Many participants of the workshop remarked that while the contributions by the British organisers focused on aid, those by the Chinese talked about economic growth. The former was surprising; the latter was not, considering the dominant view in China is that — as Zhang Yanbing put it — development is about “wealth and power.”

NGOs in China and Chinese investments overseas

July 14, 2010

One of the international NGOs active in China organised a get-together of other organisations that have been monitoring Chinese investments abroad from an environmental or social perspective. It is a sign of the rapid changes in the past two years that some six organisations came to the meeting and gave brief presentations of what they do. There are some interesting points in common.
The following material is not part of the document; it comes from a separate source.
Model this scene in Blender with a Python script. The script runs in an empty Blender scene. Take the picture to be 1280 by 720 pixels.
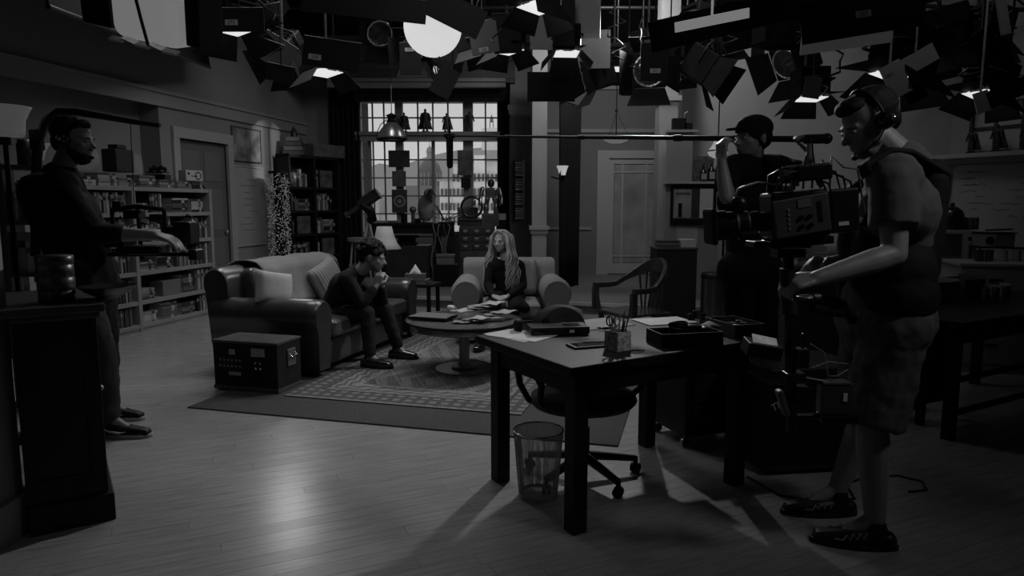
import bpy, bmesh, math, random
from mathutils import Vector, Matrix, Euler
random.seed(7)
SC = bpy.context.scene
COL = SC.collection
PI = math.pi
def R(d): return math.radians(d)
# ---------------------------------------------------------------- camera
CAMH = 1.38; FOC = 853.0; PITCH = math.atan(103/853.0)
cam = bpy.data.cameras.new('camera'); cam.lens = 36*FOC/1280; cam.sensor_width = 36; cam.clip_end = 600
camo = bpy.data.objects.new('camera', cam); COL.objects.link(camo)
camo.location = (0, 0, CAMH); camo.rotation_euler = (PI/2-PITCH, 0, 0)
SC.camera = camo
# ---------------------------------------------------------------- daylight outside the set window
wd = bpy.data.worlds.new('world'); SC.world = wd; wd.use_nodes = True
nt = wd.node_tree; bg = nt.nodes['Background']
bg.inputs[0].default_value = (1, 1, 1, 1); bg.inputs[1].default_value = 0.60
W0 = (-3.70, 10.5, 2.12); W1 = (-3.48, 11.35, 2.72)
# ---------------------------------------------------------------- studio lights; area lights and small spots are unseen additions to brighten parts
def area(name, loc, to, size, power, sy=None, spread=180):
    l = bpy.data.lights.new(name, 'AREA'); l.energy = power; l.size = size
    if sy: l.shape = 'RECTANGLE'; l.size_y = sy
    l.spread = R(spread)
    o = bpy.data.objects.new(name, l); COL.objects.link(o); o.location = loc
    o.rotation_euler = (Vector(to)-Vector(loc)).to_track_quat('-Z', 'Y').to_euler()
    return o
def spot(name, loc, to, power, angle=60, blend=.5, r=.1):
    l = bpy.data.lights.new(name, 'SPOT'); l.energy = power; l.spot_size = R(angle); l.spot_blend = blend; l.shadow_soft_size = r
    o = bpy.data.objects.new(name, l); COL.objects.link(o); o.location = loc
    o.rotation_euler = (Vector(to)-Vector(loc)).to_track_quat('-Z', 'Y').to_euler()
    return o
spot('key_spot', (1.15, 6.45, 2.95), (-.95, 3.3, 0), 470, 92, .5, .09)
spot('streak_lamp', (-3.10, 9.15, 3.0), (-1.1, 3.0, 0), 34, 46, .8, .20)
area('actor_key', (-.2, 3.9, 4.1), (-.6, 6.8, .5), 1.2, 6, spread=110)
area('top_soft', (-.9, 7.0, 4.3), (-1.0, 6.6, 0), 1.2, 24, spread=120)
area('left_wash', (-1.2, 7.2, 4.2), (-4.2, 8.9, 1.0), 1.0, 9, spread=100)
area('floor_soft', (-2.5, 6.4, 4.3), (-2.5, 5.0, 0), 1.0, 17, spread=100)
spot('wall_patch', (-.6, 8.3, 3.1), W0, 260, 16, .1, .012)
area('kitchen_soft', (2.6, 5.6, 4.3), (4.6, 6.6, 1.3), 0.8, 4.5)
area('door_soft', (1.3, 9.0, 4.2), (1.7, 11.8, 1.6), 0.8, 34)
area('partition_soft', (1.6, 6.2, 4.2), (2.3, 9.0, 1.6), .8, 10, spread=110)
area('operator_fill', (3.0, 1.3, 3.3), (1.4, 2.7, 1.6), .6, 1.8, spread=50)
spot('grid_fill_spot', (-.1, 4.4, 2.5), (2.0, 6.3, 3.7), 20, 75, .8, .1)  # added fill that brightens the overhead rig, no fixture behind it
spot('grid_front_fill', (1.9, 1.5, 3.7), (2.4, 4.4, 3.45), 16, 58, .8, .1)  # second added fill, for the front faces of the upper right flags
spot('column_spot', (.3, 7.9, 3.5), (.16, 11.2, 3.4), 26, 12, .6, .1)  # unseen spot added to lift the top of the pale column
spot('woman_key', (-1.7, 4.1, 2.9), (-.05, 6.95, .95), 60, 13, .5, .08)  # unseen spot added to brighten the seated woman's face
area('front_low_fill', (-1.5, .8, 4.4), (-1.2, 4.2, 0), 1.6, 1.5)
SC.view_settings.view_transform = 'Standard'; SC.view_settings.look = 'None'
SC.view_settings.exposure = 0.0; SC.view_settings.gamma = 1
# ---------------------------------------------------------------- helpers
_c, _s = math.cos(PITCH), math.sin(PITCH)
def ray(px, py):
    x = (px-640)/FOC; u = (360-py)/FOC
    return x, _c+_s*u, -_s+_c*u
def G(px, py, z=0.0):            # the point at height z seen at a pixel of the photograph
    x, y, w = ray(px, py); k = (z-CAMH)/w
    return Vector((k*x, k*y, z))
def W(px, py, Y):                # the point at distance Y seen at a pixel
    x, y, w = ray(px, py); k = Y/y
    return Vector((k*x, Y, CAMH+k*w))
MATS = {}
def mat(name, v, rough=.6, met=0.0, ns=0, na=0.0, bump=0.0, emit=0.0, stretch=None, coat=0.0, trans=0.0, alpha=1.0, sheen=0.0):
    if name in MATS: return MATS[name]
    m = bpy.data.materials.new(name); m.use_nodes = True; n = m.node_tree.nodes; L = m.node_tree.links
    b = n['Principled BSDF']
    c = (v, v, v*1.015, 1)
    b.inputs['Base Color'].default_value = c; b.inputs['Roughness'].default_value = rough; b.inputs['Metallic'].default_value = met
    if v < .03 and not met and not coat and rough >= .3: b.inputs['Specular IOR Level'].default_value = .22
    if coat: b.inputs['Coat Weight'].default_value = coat; b.inputs['Coat Roughness'].default_value = .25
    if trans: b.inputs['Transmission Weight'].default_value = trans; b.inputs['IOR'].default_value = 1.25
    if alpha < 1: b.inputs['Alpha'].default_value = alpha
    if sheen: b.inputs['Sheen Weight'].default_value = sheen
    if emit: b.inputs['Emission Color'].default_value = (1, 1, 1, 1); b.inputs['Emission Strength'].default_value = emit
    if ns:
        tc = n.new('ShaderNodeTexCoord'); src = tc.outputs['Object']
        mp = n.new('ShaderNodeMapping'); L.new(src, mp.inputs[0])
        if stretch: mp.inputs['Scale'].default_value = stretch
        tx = n.new('ShaderNodeTexNoise'); tx.inputs['Scale'].default_value = ns; tx.inputs['Detail'].default_value = 6
        L.new(mp.outputs[0], tx.inputs[0])
        mr = n.new('ShaderNodeMapRange'); mr.inputs[1].default_value = .25; mr.inputs[2].default_value = .75
        mr.inputs[3].default_value = v*(1-na); mr.inputs[4].default_value = v*(1+na)
        L.new(tx.outputs[0], mr.inputs[0])
        cb = n.new('ShaderNodeCombineColor')
        for i in range(3): L.new(mr.outputs[0], cb.inputs[i])
        L.new(cb.outputs[0], b.inputs['Base Color'])
        if bump:
            bp = n.new('ShaderNodeBump'); bp.inputs['Strength'].default_value = bump; bp.inputs['Distance'].default_value = .01
            L.new(tx.outputs[0], bp.inputs['Height']); L.new(bp.outputs[0], b.inputs['Normal'])
    MATS[name] = m
    return m
def shade(v, rough=.6):          # plain painted or paper surface of a grey value
    k = round(v, 3)
    return mat('plain_%d_%d' % (k*1000, rough*100), k, rough, ns=14, na=.12)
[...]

  • The organisations (I hesitate to call them NGOs because their degrees of government affiliation vary, but they are all to some extent non-governmental) have all developed contacts with governments, civil organisations, and/or Chinese state corporations in the countries affected, transmit information to them about the way Chinese policy making operates, and in some cases offer them direct recommendations or environmental plans. One organisation has funded several research projects by Chinese scholars in Africa.
  • There seem to be two common ways of lobbying the Chinese government or corporations. One is taking officials or researchers on study trips to the affected sites; this is expensive and, according to one participant, counts too much on the emotional impact of what they witness. What if they don’t change their minds? The other is working with Chinese academics who are positioned near official ears.
  • The organisations continue to operate under the shadow of the “anaconda in the chandelier,” as Perry Link called the system of Chinese censorship. It is impossible to predict what activities might attract the displeasure of officials; in addition, the organisations have to navigate the complicated rivalries of Chinese academia. This means that a lot of information the organisations collect is never publicly released. The fact that I am not mentioning their names here means that I am being affected by the anaconda as well.